Reynolds Transport Theorem

Let $\rho = \rho(x, t)$ be some quantity (such as density) that is advected along a one-dimensional line in $x$ due to a fluid with velocity $u(x, t)$. Then \[ \frac{\mathrm{d}}{\mathrm{d}t} \int_{a(t)}^{b(t)} \rho \, \mathrm{d}x = \int_{a(t)}^{b(t)} \left[ \frac{{\partial}\rho}{{\partial}t} + \frac{{\partial}}{{\partial}x}(\rho u)\right] \mathrm{d}x. \]

We may now consider the substance being transported along the $x$-direction. If there is no interior creation or destruction of the source, then by conservation of mass, it must be the case that \[ \frac{\mathrm{d}m_\text{blob}}{\mathrm{d}t} = 0. \]

Thus, again since the above integral identity applies to all possible values of $a$ and $b$, it must be the case that the integrand is zero. Thus we conclude with the so-called tranport equation.

One-dimensional transport equation

The transport of a substance described by $\rho(x, t)$ advected along a one-dimensional line in $x$ due to a fluid with velocity $u(x, t)$ is given by \[ \frac{{\partial}\rho}{{\partial}t} + \frac{{\partial}}{{\partial}x}(\rho u) = 0. \]

Again, we must consider the above problem in combination with potential initial conditions and boundary conditions. For instance, we might specify that the substance begins from some initial state, say \[ \rho(x, 0) = \rho_0(x). \]

The boundary conditions are more subtle. It is not always obvious what the boundary conditions should be on a problem.

Here is an example of a solution of such a problem.

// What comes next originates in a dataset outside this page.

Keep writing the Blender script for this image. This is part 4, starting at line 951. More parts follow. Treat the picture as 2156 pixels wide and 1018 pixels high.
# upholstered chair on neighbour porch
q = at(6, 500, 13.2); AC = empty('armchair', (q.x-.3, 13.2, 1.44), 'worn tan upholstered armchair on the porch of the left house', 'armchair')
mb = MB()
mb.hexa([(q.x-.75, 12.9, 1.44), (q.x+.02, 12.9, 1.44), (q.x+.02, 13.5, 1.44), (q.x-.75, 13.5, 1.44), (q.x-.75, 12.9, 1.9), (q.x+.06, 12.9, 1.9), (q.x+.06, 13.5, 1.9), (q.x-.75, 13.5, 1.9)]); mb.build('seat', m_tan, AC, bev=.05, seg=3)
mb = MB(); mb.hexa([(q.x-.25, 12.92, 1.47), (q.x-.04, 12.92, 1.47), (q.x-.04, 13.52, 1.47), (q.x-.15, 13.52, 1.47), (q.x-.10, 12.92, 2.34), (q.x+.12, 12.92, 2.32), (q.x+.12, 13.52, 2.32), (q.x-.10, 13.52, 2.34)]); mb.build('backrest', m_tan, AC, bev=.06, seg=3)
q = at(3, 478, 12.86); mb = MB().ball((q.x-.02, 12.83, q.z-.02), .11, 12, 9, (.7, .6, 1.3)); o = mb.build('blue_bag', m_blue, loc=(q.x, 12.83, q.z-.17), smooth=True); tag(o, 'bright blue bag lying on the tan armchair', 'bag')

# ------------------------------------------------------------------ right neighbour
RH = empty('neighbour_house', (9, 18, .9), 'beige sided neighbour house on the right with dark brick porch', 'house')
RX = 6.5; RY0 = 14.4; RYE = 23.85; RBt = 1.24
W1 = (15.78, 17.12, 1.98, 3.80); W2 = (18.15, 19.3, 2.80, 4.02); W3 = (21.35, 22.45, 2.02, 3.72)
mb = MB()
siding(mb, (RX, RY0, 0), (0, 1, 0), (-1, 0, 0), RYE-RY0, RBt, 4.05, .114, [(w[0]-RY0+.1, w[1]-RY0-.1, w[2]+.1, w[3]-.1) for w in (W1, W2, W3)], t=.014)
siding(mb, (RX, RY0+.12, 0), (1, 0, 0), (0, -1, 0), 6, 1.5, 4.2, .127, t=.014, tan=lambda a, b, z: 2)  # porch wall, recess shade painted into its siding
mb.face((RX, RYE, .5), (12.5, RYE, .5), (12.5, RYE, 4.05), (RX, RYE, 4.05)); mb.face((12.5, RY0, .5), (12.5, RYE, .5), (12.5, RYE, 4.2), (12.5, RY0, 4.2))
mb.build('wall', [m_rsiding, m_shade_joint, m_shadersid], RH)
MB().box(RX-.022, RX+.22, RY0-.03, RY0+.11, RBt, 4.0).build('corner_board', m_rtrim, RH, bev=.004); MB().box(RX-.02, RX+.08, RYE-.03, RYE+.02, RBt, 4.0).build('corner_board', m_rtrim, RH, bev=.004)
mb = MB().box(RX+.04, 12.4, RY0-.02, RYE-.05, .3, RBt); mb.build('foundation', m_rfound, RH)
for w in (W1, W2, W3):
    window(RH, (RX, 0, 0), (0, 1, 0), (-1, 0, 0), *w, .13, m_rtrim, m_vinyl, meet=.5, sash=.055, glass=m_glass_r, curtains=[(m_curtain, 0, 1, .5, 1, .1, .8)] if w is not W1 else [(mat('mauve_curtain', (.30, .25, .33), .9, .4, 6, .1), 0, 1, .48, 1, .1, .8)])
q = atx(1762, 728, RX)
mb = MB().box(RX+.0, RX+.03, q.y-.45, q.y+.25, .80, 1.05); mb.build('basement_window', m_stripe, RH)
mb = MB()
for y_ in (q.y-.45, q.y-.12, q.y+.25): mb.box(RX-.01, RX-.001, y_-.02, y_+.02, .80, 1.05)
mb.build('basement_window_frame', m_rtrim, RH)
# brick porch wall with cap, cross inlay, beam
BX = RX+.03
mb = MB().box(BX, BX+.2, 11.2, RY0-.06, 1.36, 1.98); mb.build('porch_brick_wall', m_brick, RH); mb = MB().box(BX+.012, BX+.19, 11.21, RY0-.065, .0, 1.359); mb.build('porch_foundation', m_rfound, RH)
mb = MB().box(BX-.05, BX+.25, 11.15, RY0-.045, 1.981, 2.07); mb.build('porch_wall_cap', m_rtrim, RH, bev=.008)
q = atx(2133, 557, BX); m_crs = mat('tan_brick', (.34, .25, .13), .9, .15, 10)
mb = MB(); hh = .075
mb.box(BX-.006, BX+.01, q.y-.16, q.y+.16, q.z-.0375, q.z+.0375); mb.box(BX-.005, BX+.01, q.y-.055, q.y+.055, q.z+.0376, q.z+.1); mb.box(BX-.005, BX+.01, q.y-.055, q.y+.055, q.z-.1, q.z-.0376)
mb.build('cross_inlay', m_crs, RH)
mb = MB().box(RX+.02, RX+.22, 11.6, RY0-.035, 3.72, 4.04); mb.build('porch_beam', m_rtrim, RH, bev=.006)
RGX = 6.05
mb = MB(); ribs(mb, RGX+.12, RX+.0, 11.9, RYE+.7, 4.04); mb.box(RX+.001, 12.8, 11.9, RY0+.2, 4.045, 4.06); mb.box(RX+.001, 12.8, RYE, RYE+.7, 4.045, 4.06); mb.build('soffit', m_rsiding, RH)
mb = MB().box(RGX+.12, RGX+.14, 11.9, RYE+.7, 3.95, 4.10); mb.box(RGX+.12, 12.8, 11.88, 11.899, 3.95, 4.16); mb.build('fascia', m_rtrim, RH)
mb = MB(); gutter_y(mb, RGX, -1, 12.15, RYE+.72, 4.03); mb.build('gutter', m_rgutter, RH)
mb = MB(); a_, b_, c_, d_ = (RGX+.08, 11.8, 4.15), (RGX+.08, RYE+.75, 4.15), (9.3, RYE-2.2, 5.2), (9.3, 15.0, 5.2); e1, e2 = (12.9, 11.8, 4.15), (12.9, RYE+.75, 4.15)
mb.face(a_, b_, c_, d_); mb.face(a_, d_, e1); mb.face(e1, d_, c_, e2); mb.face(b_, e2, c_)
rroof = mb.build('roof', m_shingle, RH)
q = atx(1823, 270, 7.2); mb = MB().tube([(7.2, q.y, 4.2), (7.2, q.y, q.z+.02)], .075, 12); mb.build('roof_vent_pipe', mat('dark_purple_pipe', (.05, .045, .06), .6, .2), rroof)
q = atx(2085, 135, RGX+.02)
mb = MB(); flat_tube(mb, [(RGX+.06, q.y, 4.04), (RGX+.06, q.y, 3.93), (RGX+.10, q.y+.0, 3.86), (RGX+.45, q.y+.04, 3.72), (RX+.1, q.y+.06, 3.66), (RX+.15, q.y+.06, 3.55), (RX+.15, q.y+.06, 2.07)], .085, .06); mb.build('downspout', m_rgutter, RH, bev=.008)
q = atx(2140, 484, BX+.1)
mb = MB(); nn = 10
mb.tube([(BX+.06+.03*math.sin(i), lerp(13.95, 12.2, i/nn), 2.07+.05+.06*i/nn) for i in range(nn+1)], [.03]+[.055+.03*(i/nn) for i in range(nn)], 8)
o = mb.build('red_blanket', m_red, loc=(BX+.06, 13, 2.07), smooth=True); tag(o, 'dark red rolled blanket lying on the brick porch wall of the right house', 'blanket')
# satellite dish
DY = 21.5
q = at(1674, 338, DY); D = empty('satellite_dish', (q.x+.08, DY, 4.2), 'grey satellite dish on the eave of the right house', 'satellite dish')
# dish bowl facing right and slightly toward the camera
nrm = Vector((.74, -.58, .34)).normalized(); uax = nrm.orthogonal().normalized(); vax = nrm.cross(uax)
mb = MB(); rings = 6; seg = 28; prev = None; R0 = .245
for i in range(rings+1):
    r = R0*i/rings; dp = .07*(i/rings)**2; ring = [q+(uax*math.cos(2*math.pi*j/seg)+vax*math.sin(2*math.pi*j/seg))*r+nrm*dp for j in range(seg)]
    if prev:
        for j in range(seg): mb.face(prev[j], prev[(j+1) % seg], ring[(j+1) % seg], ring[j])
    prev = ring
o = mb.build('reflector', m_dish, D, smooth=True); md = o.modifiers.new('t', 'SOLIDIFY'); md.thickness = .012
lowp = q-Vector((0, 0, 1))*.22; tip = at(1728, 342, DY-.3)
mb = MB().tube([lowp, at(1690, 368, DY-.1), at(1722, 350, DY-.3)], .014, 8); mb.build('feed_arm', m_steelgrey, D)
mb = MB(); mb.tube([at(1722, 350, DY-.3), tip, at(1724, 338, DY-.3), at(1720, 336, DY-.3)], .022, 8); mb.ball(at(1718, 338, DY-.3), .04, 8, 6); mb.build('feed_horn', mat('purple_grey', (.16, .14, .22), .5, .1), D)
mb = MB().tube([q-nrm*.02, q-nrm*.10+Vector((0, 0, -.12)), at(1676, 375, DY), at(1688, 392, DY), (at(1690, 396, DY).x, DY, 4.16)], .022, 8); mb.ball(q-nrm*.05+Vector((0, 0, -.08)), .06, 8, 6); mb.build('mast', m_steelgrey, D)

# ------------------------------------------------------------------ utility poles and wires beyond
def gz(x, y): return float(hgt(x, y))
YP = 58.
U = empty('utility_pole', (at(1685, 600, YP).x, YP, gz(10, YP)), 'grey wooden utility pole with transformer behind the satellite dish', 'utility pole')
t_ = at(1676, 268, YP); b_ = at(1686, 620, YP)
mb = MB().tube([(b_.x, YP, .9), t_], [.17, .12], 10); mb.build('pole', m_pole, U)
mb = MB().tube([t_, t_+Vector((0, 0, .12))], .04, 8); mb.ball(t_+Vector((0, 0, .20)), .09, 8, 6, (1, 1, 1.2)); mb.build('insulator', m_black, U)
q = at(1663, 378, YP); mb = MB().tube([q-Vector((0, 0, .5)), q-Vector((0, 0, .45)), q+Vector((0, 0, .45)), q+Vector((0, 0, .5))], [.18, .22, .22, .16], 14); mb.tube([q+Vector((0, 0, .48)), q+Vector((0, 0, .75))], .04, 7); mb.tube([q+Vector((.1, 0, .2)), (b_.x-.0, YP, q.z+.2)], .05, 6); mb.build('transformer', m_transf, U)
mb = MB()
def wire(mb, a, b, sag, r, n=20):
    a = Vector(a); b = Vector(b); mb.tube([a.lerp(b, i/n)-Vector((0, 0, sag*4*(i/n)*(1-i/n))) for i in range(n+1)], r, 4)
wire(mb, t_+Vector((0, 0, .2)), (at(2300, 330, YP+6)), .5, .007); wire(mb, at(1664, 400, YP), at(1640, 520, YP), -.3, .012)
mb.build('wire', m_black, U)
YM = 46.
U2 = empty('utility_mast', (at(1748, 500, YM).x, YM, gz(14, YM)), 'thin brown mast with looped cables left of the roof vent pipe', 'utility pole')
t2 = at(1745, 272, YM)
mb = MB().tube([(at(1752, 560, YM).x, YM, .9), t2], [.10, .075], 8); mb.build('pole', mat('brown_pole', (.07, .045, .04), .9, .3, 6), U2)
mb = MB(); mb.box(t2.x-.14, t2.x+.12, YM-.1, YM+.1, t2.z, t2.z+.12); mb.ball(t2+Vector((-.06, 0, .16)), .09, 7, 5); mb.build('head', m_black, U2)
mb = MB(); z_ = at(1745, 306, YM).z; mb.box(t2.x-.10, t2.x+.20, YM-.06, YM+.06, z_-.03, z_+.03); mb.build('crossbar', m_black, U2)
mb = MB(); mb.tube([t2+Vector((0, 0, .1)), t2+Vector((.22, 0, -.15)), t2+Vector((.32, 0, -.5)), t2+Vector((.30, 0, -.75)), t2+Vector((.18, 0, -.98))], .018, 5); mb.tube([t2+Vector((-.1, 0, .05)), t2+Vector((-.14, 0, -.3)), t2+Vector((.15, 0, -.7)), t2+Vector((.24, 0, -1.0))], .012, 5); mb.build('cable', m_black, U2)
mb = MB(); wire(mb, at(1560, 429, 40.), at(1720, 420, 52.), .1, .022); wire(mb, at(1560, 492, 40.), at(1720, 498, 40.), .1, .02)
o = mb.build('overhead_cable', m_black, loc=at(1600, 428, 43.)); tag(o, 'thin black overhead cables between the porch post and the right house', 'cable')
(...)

Linear advection equation with constant speed

Solve the problem given by \[ \frac{{\partial}\rho}{{\partial}t} + c\frac{{\partial}\rho}{{\partial}x} = 0, \] where the velocity $u = c$ is constant. You may assume the initial condition is given by \[ \rho(x, 0) = \rho_0(x) = e^{-x^2}. \]

Solution

The general solution is given by \[ \rho(x, t) = F(x - ct), \] where $F$ is an arbitrary (differentiable) function. You can verify this via the chain rule, noting that \[ \frac{\partial F}{\partial t} = -c F'(x - ct) \quad \text{and} \quad \frac{\partial F}{\partial x} = F'(x - ct). \] Applying the initial condition at $t = 0$ gives $F(x) = \rho_0(x)$ and thus \[ \rho(x, t) = e^{-(x - ct)^2}. \]

You may plot this to discover that it is, as perhaps expected, a Gaussian profile moving to the right at constant speed (for $c > 0$).